• _Source excerpt_:
※ ※ ※

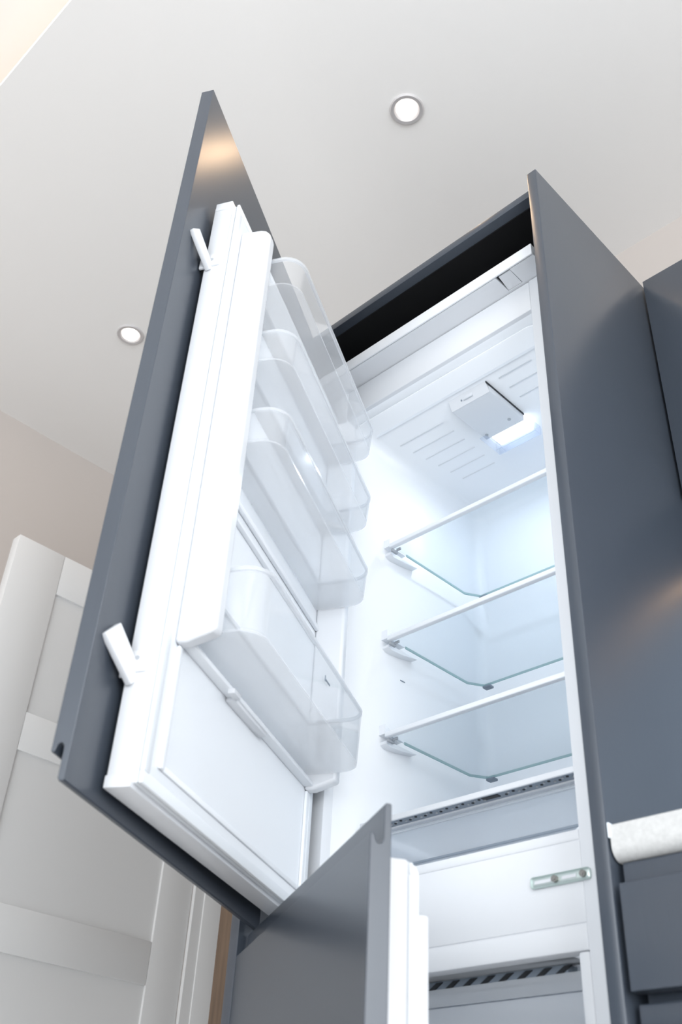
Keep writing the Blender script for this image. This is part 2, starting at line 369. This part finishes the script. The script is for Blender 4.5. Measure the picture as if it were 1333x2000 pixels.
# glass shelves
def shelf(z, label):
    t = empty('glass_shelf', (-.5165, .195, z)); W = .5165 - .099; Dp = .258
    tag(t, label, 'shelf', 'glass shelves inside the refrigerator')
    bm = bmesh.new(); prism(bm, [(.004, .004), (W, .004), (W, Dp), (.022, Dp), (.004, Dp - .03)], 'z', -.004, 0); ob('glass_plate', bm, 'glass', t)
    bm = bmesh.new(); box(bm, .0, W, -.003, .008, -.0055, .0035, .0018, 3); ob('front_trim', bm, 'bright', t)
    bm = bmesh.new(); prism(bm, [(.0025, .045), (.0042, .045), (.0042, Dp - .0300), (.0224, Dp - .0005), (.0218, Dp + .0012), (.0025, Dp - .0295)], 'z', -.0044, .0003)
    box(bm, .022, W, Dp - .0001, Dp + .0011, -.0043, .0002); ob('glass_edge', bm, 'glassedge', t)
    bm = bmesh.new(); box(bm, .020, .038, Dp - .004, Dp + .010, -.009, -.004, .0015); ob('rear_clip', bm, 'ventgrey', t)
    bm = bmesh.new(); box(bm, -.0015, .004, .004, .020, -.0115, -.005, .001); box(bm, .006, .016, .012, .015, -.0085, -.0042); ob('end_clip', bm, 'seam', t)
    return t
shelf(SH[0], 'uppermost glass shelf in the refrigerator, just below the interior lamp')
shelf(SH[1], 'middle one of the three open glass shelves in the refrigerator')
shelf(SH[2], 'lowest of the three open glass shelves, above the slotted drawer lid')

# crisper lid shelf with slotted vent strip
t = empty('drawer_lid_shelf', (-.522, .148, 1.0485))
tag(t, 'glass drawer lid with slotted grey vent strip at the bottom of the refrigerator', 'shelf')
W = .522 - .089
ob('front_trim', B((0, W, -.003, .0015, -.001, .0075, .0012)), 'white', t)
vs_ = ob('vent_strip', B((.012, W, .0015, .0255, .0012, .0035)), 'ventgrey', t)
ob('trim_base', B((0, .012, .0015, .0255, .000, .0035), (0, W, .0255, .040, -.001, .0035)), 'white', t)
bmd = bmesh.new(); bml = bmesh.new()
n = 0
for i in range(26):
    x = .045 + i * .0152
    if .23 < x < .265: continue
    cyl(bmd, (x, .0105 + (i % 2) * .005, .0008), .0022, .0014, 'z', 8)
    cyl(bml, (x + .007, .0105 + ((i + 1) % 2) * .005, .0004), .0018, .0018, 'z', 8)
box(bmd, .233, .262, .008, .017, .0003, .0014)
ob('vent_hole', bmd, 'dark', vs_)['kind'] = 'stuff'
ob('vent_stud', bml, 'seam', vs_)['kind'] = 'stuff'
ob('glass_plate', B((.004, W - .002, .040, .29, .002, .006)), 'glass', t)

# crisper drawer
t = empty('crisper_drawer', (-.53, .177, .9835))
tag(t, 'clear blue-tinted salad drawer beneath the slotted lid', 'drawer')
W = .53 - .094
ob('drawer_front', B((0, W, 0, .003, .004, .0555, .001)), 'drawer_clear', t)
ob('front_ridge', B((0, W, -.003, 0, .001, .0045, .0008)), 'ventgrey', t)
ob('top_rim', B((0, W, -.002, .006, .0560, .0605, .001)), 'rim', t)
ob('drawer_tub', B((.004, .007, .003, .25, .004, .0555), (W - .007, W - .004, .003, .25, .004, .0555), (.007, W - .007, .247, .25, .004, .0555), (.004, W - .004, .003, .25, .001, .004)), 'drawer_clear', t)

# freezer compartment
fl = liner('freezer_liner', IXL, IXR - .014, FY + .02, .50, .20, .8035, .02)
fpart('freezer_frame', [(IXL, IXL + .012, FY + .0005, FY + .03, .14, .8030, .003)], 'white')
fpart('freezer_frame', [(IXR - .015, IXR, FY + .0005, FY + .03, .14, .8030, .003)], 'white')
fv = ob('freezer_vent', B((-.53, -.140, .118, .140, .7895, .8015, .001)), 'ventgrey', fl)
bm = bmesh.new()
for i in range(9):
    x = -.385 + i * .0285
    prism(bm, [(x, .791), (x + .010, .791), (x + .024, .7995), (x + .014, .7995)], 'y', .1155, .119)
ob('vent_louvre', bm, 'dark', fv)
t = empty('freezer_drawer', (-.525, .112, .640))
tag(t, 'frosted blue-grey freezer drawer behind the lower door', 'drawer')
W = .525 - .112
ob('drawer_front', B((0, W, 0, .004, 0, .1280, .0015)), 'frost', t)
ob('top_band', B((0, W, -.003, .0, .1285, .1500, .0015), (0, W, 0, .02, .146, .1500, .0015)), 'rim', t)
ob('drawer_tub', B((.004, .007, .004, .33, 0, .12), (W - .007, W - .004, .004, .33, 0, .12), (.007, W - .007, .327, .33, 0, .12), (.004, W - .004, .004, .33, -.003, 0)), 'frost', t)
c = copy_tree(t); c.location = (-.525, .112, .455); c['label'] = 'lower frosted freezer drawer just under the topmost one'
c['group'] = t['group'] = 'freezer drawers'; t['label'] = 'topmost frosted blue-grey freezer drawer behind the lower door'

# fridge door: local x negative towards the hinge, y inward, z up
FTH = rad(62.8); DL = (-0.3354, -0.4424, 0); DWI = .545
Z0, Z1 = .895, 1.872
bm = B((-DWI, 0, 0, .030, Z0, Z1 - .006, .0025))
fd = ob('fridge_door', bm, 'white', fr, DL, -FTH)
ob('top_cap', B((-.055, .0015, .002, .031, Z1 - .016, Z1 + .002, .0015)), 'white', fd)
ob('bottom_cap', B((-DWI, .001, -.001, .031, Z0 - .0015, Z0 + .013, .0015)), 'white', fd)
def frame(x0, x1, z0, z1, y0, y1, wd, bev):
    return B((x0, x1, y0, y1, z0, z0 + wd, bev), (x0, x1, y0, y1, z1 - wd, z1, bev), (x0, x0 + wd, y0, y1, z0 + wd, z1 - wd, bev), (x1 - wd, x1, y0, y1, z0 + wd, z1 - wd, bev))
ob('gasket', frame(-DWI + .003, -.003, Z0 + .004, Z1 - .009, .0302, .0365, .016, .0012), 'gasket', fd)
ob('gasket', frame(-DWI + .001, -.0012, Z0 + .003, Z1 - .0085, .0385, .0435, .014, .0012), 'gasket', fd)
dl = ob('door_liner', B((-DWI + .006, -.006, .030, .0425, Z0 + .008, Z1 - .013)), 'liner', fd)
ob('groove', frame(-DWI + .0045, -.0035, Z0 + .005, Z1 - .0105, .0362, .0388, .004, 0), 'seam', fd)
# side walls (dykes) carrying the bins
def dyke(x0, x1):
    bm = bmesh.new()
    prism(bm, [(.0425, 1.0760), (.058, 1.0765), (.094, 1.0880), (.094, 1.795), (.092, 1.803), (.086, 1.811), (.078, 1.8145), (.0425, 1.8190)], 'x', x0, x1)
    o = ob('side_wall', bm, 'white', dl)
    b = o.modifiers.new('bevel', 'BEVEL'); b.width = .005; b.segments = 3; b.limit_method = 'ANGLE'; b.angle_limit = rad(50)
    return o
dyke(-.044, -.022); dyke(-DWI + .022, -DWI + .044)
ob('lower_ridge', B((-.040, -.030, .0425, .0475, .925, 1.076, .002), (-DWI + .030, -DWI + .040, .0425, .0475, .925, 1.076, .002), (-DWI + .04, -.04, .0425, .0455, .925, .932, .0014)), 'liner', dl)
ob('cross_rib', B((-DWI + .044, -.044, .0425, .050, 1.352, 1.362, .003), (-DWI + .044, -.044, .0425, .050, 1.3265, 1.331, .0015)), 'liner', dl)
ob('bin_ledge', B((-DWI + .044, -.044, .0425, .058, 1.0800, 1.0870, .002)), 'liner', dl)
ob('ledge_clip', B((-.182, -.160, .054, .064, 1.0745, 1.0815, .0012)), 'white', dl)
ob('ledge_cover', B((-.300, -.182, .0425, .056, 1.0745, 1.0800, .0015)), 'white', dl)
bm = bmesh.new(); box(bm, -.001, .0035, .001, .026, 1.7195, 1.7455, .0015); box(bm, .0005, .0045, -.006, .004, 1.715, 1.735, .001); ob('slide_plate', bm, 'white', fd)
bm = bmesh.new(); box(bm, -.001, .0035, .001, .026, 1.028, 1.055, .0015); box(bm, .0005, .0045, -.006, .004, 1.022, 1.040, .001); ob('slide_plate', bm, 'white', fd)
for z in (1.7325, 1.045):
    bm = bmesh.new(); cyl(bm, (.0037, .0135, z), .0030, .0008, 'x', 14); ob('plate_hole', bm, 'seam', fd)

# door bins
def binloop(w, d, r, n=6, inset=0.0):
    """plan outline of a bin: back at y 0, front at y d, rounded front corners"""
    pts = [(inset, inset), (inset, d - r)]
    for i in range(1, n + 1):
        a = math.pi / 2 * i / n
        pts.append((r - (r - inset) * math.cos(a), d - r + (r - inset) * math.sin(a)))
    for i in range(n + 1):
        a = math.pi / 2 * (1 - i / n)
        pts.append((w - r + (r - inset) * math.cos(a), d - r + (r - inset) * math.sin(a)))
    pts += [(w - inset, inset)]
    return pts
def bin_shell(w, d, h, r, t=.0022, floor=.0028, z0=0.0028, draft=.0035):
    bm = bmesh.new()
    def ring(inset, z):
        k = draft * (1 - (z - z0) / h) if h else 0
        return [bm.verts.new((x + (k if x < w / 2 else -k), y - (k if y > d / 2 else 0), z)) for x, y in binloop(w, d, r, inset=inset)]
    o0, o1 = ring(0, z0), ring(0, z0 + h); i1, i0 = ring(t, z0 + h), ring(t, z0 + floor)
    L = [o0, o1, i1, i0]
    n = len(o0)
    for a, b in zip(L, L[1:] + [L[0]]):
        for i in range(n): bm.faces.new([a[i], a[(i + 1) % n], b[(i + 1) % n], b[i]])
    bmesh.ops.recalc_face_normals(bm, faces=bm.faces)
    return bm
def bin_floor(w, d, r, draft=.0035, t=.003):
    bm = bmesh.new()
    prism(bm, [(x + (draft if x < w / 2 else -draft), y - (draft if y > d / 2 else 0)) for x, y in binloop(w, d, r, inset=.0003)], 'z', -.0004, t - .0004)
    return bm
def rim_shell(w, d, r, z0, z1, t=.0035, out=.0008):
    bm = bmesh.new()
    def ring(inset, z): return [bm.verts.new((x, y, z)) for x, y in binloop(w, d, r, inset=inset)]
    L = [ring(-out, z0), ring(-out, z1), ring(t, z1), ring(t, z0)]
    n = len(L[0])
    for a, b in zip(L, L[1:] + [L[0]]):
        for i in range(n): bm.faces.new([a[i], a[(i + 1) % n], b[(i + 1) % n], b[i]])
    bmesh.ops.recalc_face_normals(bm, faces=bm.faces)
    return bm
def bin_at(zb, h, label, deep=.0):
    w = DWI - .0445 * 2 - .001; d = .140 - .044 + deep
    lx = -DWI + .045; ly = .0437
    rot = Matrix.Rotation(-FTH, 3, 'Z'); P = rot @ Vector((lx, ly, 0)) + Vector(DL)
    t = empty('door_bin', (P.x, P.y, zb), -FTH)
    tag(t, label, 'bin', 'clear door bins')
    ob('bin_wall', bin_shell(w, d, h - .0028, .032), 'clear', t)
    ob('bin_floor', bin_floor(w, d, .032), 'milky', t)
    ob('bin_rim', rim_shell(w, d, .032, h - .004, h + .001), 'rim', t)
    return t, w, d
bin_at(1.708, .055, 'topmost clear plastic door bin, level with the refrigerator ceiling')
bin_at(1.546, .056, 'second clear door bin from the top of the refrigerator door')
bin_at(1.392, .056, 'third clear door bin from the top, with empty door liner below it')
t, w_, d_ = bin_at(1.098, .088, 'deep clear bottle bin, lowest on the refrigerator door', .0)
ob('front_mark', B((w_ * .42, w_ * .42 + .020, d_ + .0004, d_ + .0012, .050, .0525), (w_ * .42 + .020, w_ * .42 + .0225, d_ + .0004, d_ + .0012, .048, .0565)), 'ventgrey', t)

# freezer door (hinged with the lower front): local x 0 hinge .. free, y inward
fz = ob('freezer_door', B((.004, .550, .026, .058, .13, .838, .003)), 'white', fr, (GX, GY, 0), -GTH)
bm = bmesh.new(); prism(bm, [(.058, .16), (.068, .165), (.0695, .172), (.0695, .825), (.066, .832), (.058, .836)], 'x', .012, .548); ob('door_liner', bm, 'gasket', fz)
for x in (.03, .530): ob('side_wall', B((x, x + .018, .0695, .081, .19, .786, .003)), 'white', fz)
ob('gasket', frame(.004, .5505, .134, .835, .0585, .063, .012, .0015), 'gasket', fz)

# ------------------------------------------------------------------ wall cabinet right of the fridge tower
t = empty('wall_cabinet', (.002, .3636, 1.5759))
tag(t, 'dark grey handleless wall cabinet to the right of the tall cabinet', 'cabinet')
ob('cabinet_body', B((0, .80, .020, .284, 0, .5448, .001)), 'slate', t)
ob('cabinet_door', B((.0035, .797, 0, .0185, -.004, .5448, .0012)), 'slate', t)
o = ob('undercabinet_light', B((0, .74, 0, .012, -.007, 0, .001)), 'warm_strip', loc=(.05, .600, 1.5757))
tag(o, 'slim warm light strip fixed beneath the wall cabinets at the back wall', 'light')

# ------------------------------------------------------------------ worktop and base cabinet
WY = .0021
pts = [(WY, .910 - .0015), (WY + .0015, .910), (.6495, .910), (.6495, .8704), (WY + .016, .8704)]
for i in range(1, 7):
    a = math.pi / 2 * i / 6
    pts.append((WY + .016 - .016 * math.sin(a), .8704 + .016 - .016 * math.cos(a)))
bm = bmesh.new(); prism(bm, pts, 'x', 0, 1.9)
o = ob('worktop', bm, 'stone', loc=(.003, 0, 0))
tag(o, 'white speckled stone worktop with rounded front edge butting against the grey tower', 'worktop')
ob('splashback', B((.0, 1.85, .6385, .6475, .9105, 1.566)), 'splash', o)
ob('sealant_bead', B((-.0025, .0005, WY - .002, WY + .008, .895, .9125, .0012)), 'silicone', o)
base = empty('base_cabinet', (.008, .006, 0))
tag(base, 'grey handleless drawer unit beneath the white worktop', 'cabinet')
ob('cabinet_body', B((.004, .80, .020, .58, .10, .8702, .001)), 'slate', base)
ob('plinth', B((.0, .80, .06, .075, 0, .10)), 'slate', base)
def jfront(zb, zt):
    o = jdoor('drawer_front', .79, .02, zt, zt - .0245, zb, True, -.006, .0135, base, (.0, 0, 0), 0)
    return o
jfront(.737, .8695); jfront(.45, .7275); jfront(.105, .4395)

※ ※ ※

• _Short task_:
Restate, line by line and word for word, everything from the top of the material through the line that contains "shelf(SH[2], 'lowest of". Leave pictures out.

• _Solution_:
Keep writing the Blender script for this image. This is part 2, starting at line 369. This part finishes the script. The script is for Blender 4.5. Measure the picture as if it were 1333x2000 pixels.
# glass shelves
def shelf(z, label):
    t = empty('glass_shelf', (-.5165, .195, z)); W = .5165 - .099; Dp = .258
    tag(t, label, 'shelf', 'glass shelves inside the refrigerator')
    bm = bmesh.new(); prism(bm, [(.004, .004), (W, .004), (W, Dp), (.022, Dp), (.004, Dp - .03)], 'z', -.004, 0); ob('glass_plate', bm, 'glass', t)
    bm = bmesh.new(); box(bm, .0, W, -.003, .008, -.0055, .0035, .0018, 3); ob('front_trim', bm, 'bright', t)
    bm = bmesh.new(); prism(bm, [(.0025, .045), (.0042, .045), (.0042, Dp - .0300), (.0224, Dp - .0005), (.0218, Dp + .0012), (.0025, Dp - .0295)], 'z', -.0044, .0003)
    box(bm, .022, W, Dp - .0001, Dp + .0011, -.0043, .0002); ob('glass_edge', bm, 'glassedge', t)
    bm = bmesh.new(); box(bm, .020, .038, Dp - .004, Dp + .010, -.009, -.004, .0015); ob('rear_clip', bm, 'ventgrey', t)
    bm = bmesh.new(); box(bm, -.0015, .004, .004, .020, -.0115, -.005, .001); box(bm, .006, .016, .012, .015, -.0085, -.0042); ob('end_clip', bm, 'seam', t)
    return t
shelf(SH[0], 'uppermost glass shelf in the refrigerator, just below the interior lamp')
shelf(SH[1], 'middle one of the three open glass shelves in the refrigerator')
shelf(SH[2], 'lowest of the three open glass shelves, above the slotted drawer lid')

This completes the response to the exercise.